**TO DO**
Where a line holds the word "scene", copy that line.

**DATASET ROWS**
[start]
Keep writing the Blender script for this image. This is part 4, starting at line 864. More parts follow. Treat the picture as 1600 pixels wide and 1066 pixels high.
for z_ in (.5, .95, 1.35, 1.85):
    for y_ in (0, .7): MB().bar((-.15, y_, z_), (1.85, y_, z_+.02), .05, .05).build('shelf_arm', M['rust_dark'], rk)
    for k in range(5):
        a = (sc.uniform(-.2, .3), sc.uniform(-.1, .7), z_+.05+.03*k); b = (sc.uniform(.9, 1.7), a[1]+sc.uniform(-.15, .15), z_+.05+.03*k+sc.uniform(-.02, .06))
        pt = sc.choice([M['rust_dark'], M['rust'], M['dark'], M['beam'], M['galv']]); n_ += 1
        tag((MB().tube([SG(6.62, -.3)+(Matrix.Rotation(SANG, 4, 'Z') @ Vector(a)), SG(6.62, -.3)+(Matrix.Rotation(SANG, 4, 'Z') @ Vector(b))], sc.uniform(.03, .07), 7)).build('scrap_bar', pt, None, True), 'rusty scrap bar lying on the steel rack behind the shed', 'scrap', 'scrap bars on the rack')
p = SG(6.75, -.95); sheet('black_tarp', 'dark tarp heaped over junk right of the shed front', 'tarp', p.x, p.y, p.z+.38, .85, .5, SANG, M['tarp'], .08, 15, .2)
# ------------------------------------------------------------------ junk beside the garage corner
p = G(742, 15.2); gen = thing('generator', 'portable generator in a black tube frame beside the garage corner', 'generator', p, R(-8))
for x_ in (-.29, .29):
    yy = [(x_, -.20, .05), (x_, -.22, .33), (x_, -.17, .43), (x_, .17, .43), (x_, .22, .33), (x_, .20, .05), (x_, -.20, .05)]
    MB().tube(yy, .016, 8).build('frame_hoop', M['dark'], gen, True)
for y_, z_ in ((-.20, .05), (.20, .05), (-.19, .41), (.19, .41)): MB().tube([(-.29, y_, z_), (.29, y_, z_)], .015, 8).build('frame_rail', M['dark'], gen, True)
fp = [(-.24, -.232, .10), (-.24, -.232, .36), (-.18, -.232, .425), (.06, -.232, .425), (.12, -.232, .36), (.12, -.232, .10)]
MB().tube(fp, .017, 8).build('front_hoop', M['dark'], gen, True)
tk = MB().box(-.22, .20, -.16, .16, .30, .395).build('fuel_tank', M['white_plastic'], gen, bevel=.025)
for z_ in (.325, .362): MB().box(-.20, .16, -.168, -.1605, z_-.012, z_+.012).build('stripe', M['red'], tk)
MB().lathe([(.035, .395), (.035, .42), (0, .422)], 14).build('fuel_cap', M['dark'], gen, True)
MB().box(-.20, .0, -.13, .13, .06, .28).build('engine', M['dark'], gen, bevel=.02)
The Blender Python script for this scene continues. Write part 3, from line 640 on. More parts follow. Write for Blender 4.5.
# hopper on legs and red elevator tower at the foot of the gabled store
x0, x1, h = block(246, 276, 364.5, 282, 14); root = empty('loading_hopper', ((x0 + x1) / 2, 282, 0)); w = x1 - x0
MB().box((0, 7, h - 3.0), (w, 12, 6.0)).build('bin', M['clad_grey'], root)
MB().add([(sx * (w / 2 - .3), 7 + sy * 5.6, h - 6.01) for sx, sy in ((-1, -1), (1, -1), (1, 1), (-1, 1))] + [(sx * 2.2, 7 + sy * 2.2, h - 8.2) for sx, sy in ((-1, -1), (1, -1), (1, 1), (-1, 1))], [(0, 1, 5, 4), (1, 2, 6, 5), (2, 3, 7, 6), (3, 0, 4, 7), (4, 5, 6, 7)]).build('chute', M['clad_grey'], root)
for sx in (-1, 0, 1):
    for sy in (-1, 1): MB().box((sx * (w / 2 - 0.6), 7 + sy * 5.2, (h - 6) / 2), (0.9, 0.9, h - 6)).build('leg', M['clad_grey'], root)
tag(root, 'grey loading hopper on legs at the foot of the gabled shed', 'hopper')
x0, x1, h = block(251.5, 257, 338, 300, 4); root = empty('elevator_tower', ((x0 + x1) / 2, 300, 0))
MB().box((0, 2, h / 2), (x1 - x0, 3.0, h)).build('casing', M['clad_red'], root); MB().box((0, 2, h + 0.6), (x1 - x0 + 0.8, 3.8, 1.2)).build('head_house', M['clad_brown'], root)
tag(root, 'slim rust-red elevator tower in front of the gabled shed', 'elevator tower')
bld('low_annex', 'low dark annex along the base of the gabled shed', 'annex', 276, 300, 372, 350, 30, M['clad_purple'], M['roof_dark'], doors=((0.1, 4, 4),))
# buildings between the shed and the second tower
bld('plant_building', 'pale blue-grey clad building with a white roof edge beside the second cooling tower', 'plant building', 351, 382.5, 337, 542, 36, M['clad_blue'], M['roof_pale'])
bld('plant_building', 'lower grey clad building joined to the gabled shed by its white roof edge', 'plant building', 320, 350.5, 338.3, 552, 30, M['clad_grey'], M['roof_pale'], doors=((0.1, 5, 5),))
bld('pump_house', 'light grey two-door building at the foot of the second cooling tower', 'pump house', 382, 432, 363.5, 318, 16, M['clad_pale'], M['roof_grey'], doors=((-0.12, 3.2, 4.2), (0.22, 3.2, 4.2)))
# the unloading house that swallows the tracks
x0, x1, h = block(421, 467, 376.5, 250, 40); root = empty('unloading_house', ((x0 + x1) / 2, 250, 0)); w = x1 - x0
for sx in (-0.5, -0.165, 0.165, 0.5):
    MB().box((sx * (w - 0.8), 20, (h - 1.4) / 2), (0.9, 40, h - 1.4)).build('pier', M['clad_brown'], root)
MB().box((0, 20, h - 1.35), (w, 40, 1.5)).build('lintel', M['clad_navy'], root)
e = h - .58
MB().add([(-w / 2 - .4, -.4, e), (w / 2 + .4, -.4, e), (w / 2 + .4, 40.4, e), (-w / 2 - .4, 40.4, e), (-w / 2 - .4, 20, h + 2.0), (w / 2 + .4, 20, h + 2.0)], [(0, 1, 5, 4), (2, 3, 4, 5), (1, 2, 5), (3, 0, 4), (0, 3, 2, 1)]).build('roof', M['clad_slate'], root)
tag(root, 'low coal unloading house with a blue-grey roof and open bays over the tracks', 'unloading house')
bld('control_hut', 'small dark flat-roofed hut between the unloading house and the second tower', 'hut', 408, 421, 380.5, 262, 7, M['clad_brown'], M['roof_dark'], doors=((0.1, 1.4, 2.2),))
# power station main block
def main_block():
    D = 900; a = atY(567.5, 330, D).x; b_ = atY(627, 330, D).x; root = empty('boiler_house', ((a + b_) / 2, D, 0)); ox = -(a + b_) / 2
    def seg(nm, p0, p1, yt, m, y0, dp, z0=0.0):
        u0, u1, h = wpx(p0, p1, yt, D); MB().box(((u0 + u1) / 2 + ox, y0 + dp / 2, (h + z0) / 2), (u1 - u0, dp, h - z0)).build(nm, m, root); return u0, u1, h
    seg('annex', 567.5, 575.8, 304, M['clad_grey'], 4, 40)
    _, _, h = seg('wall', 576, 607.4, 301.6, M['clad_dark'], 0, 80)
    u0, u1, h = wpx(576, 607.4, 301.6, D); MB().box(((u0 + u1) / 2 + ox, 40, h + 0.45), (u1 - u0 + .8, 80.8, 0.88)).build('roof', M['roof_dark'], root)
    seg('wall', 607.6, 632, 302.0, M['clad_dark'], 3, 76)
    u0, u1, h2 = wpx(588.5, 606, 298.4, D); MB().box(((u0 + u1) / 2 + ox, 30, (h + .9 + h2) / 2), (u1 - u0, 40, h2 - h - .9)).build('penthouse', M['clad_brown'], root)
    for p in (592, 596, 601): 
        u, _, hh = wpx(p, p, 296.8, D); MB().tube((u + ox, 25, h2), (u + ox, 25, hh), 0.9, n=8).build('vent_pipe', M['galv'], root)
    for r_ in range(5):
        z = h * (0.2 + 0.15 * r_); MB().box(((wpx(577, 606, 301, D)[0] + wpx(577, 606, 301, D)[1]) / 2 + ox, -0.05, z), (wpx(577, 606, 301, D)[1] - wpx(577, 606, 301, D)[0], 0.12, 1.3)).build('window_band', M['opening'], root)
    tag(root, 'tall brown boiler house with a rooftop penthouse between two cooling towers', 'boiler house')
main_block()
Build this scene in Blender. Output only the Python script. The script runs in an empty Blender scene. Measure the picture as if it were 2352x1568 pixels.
[end]
**EXERCISE SOLUTION**
The Blender Python script for this scene continues. Write part 3, from line 640 on. More parts follow. Write for Blender 4.5.
Build this scene in Blender. Output only the Python script. The script runs in an empty Blender scene. Measure the picture as if it were 2352x1568 pixels.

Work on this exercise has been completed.